Thread your conversation

Especially in channels, reply to a message by threading into it rather than in the channel. This makes it easy to find all relevant past conversations for a particular topic and makes it feasible to have parallel conversations in a channel without cluttering it. You may or may not choose to thread in direct messages as there is little chance of parallel conversations there (although it is certainly possible).

Use CATTE

(courtesy: Alice Ko - source)

It’s handy to remember a catchy acronym to communicate better using asynchronous modes of communication but especially hybrid. The acronym is CATTE and this is from Alice Ko from a podcast linked above.

  • C - Context: Did you give the context?

  • A - Answer: Did you answer the question?

  • T - Timeline: Did you give a timeline or a turnaround time for the request?

  • T - Transparent: Were you transparent?

  • E - Emoji: Did you add an emoji for emotion? (See Poe’s law on why this is important)

Channel Map

Use this to quickly determine which form of communication you might want to use depending on the context.

Channel

Primary Use

Norm

Slack (all channels)

Day-to-day communication

Response within working hours in 1-2 business days.

Email

For non-urgent requests (such as non-urgent support from the people-ops team)

Response within the SLA of the requestee.

Phone

For emergencies

SMS

For emergencies if not reachable by phone

Respond ASAP.

Project channels on Slack

Day-to-day project related communication

Project channels typically begin with the prefix #eng-. Similarly, opportunity channels begin with the prefix #opp- and account channels begin with #acct-.

Guild Channels on Slack

Conversations related to a specific topic

Guild channels typically begin with the prefix #guild-.

Service Area Channels on Slack

Announcements, async meetings, and service area updates

Avoid using these channels for conversations and prefer guilds. They typically begin with the prefix #svc-area-.

Other channels on Slack

Conversations not related to any topic but following a context

Find a relevant channel such as #internal-support, #humour, #cool-stuff to post your thoughts. If you can’t find anything relevant, post in #general. See #we-have-a-channel-for-that for a list.

Jira

Project or initiative conversation

Use a relevant issue within your projects' Jira to update meeting decisions, discussions from calls and Slack conversations.

Confluence

Documentation, project notes

Use a relevant Confluence space to document meeting notes, conversations, project documentation, etc.
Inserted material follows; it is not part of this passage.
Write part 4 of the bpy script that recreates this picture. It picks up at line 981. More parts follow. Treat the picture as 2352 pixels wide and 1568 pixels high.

Use Axelerant Handbook for organizational documentation.

Zoom

Audio/Video calls

Use this to quickly resolve conversations when text conversation isn’t enough (or when Slack is down, see next section on Emergency Chat).

Emergency Chat

Slack is down

Use the "Slack Down!" group chat on Zoom.

  1. In the Zoom desktop app go to the Contacts tab

  2. Click +

  3. Click "Join a Channel"

  4. Search "Slack down!"

  5. Click "Join"

Once service is restored, go back to Slack.

Zoom is down

Use Slack calls.

  1. Navigate to the appropriate Slack channel or direct message.

  2. Use /call to trigger a call.

  3. You may need to give permissions if it's the first time you are using Slack calls.

Once service is restored, go back to Zoom.

Slack and Zoom are down

Reach out via Google Chat/Email. Once service is restored, go back to Slack and Zoom.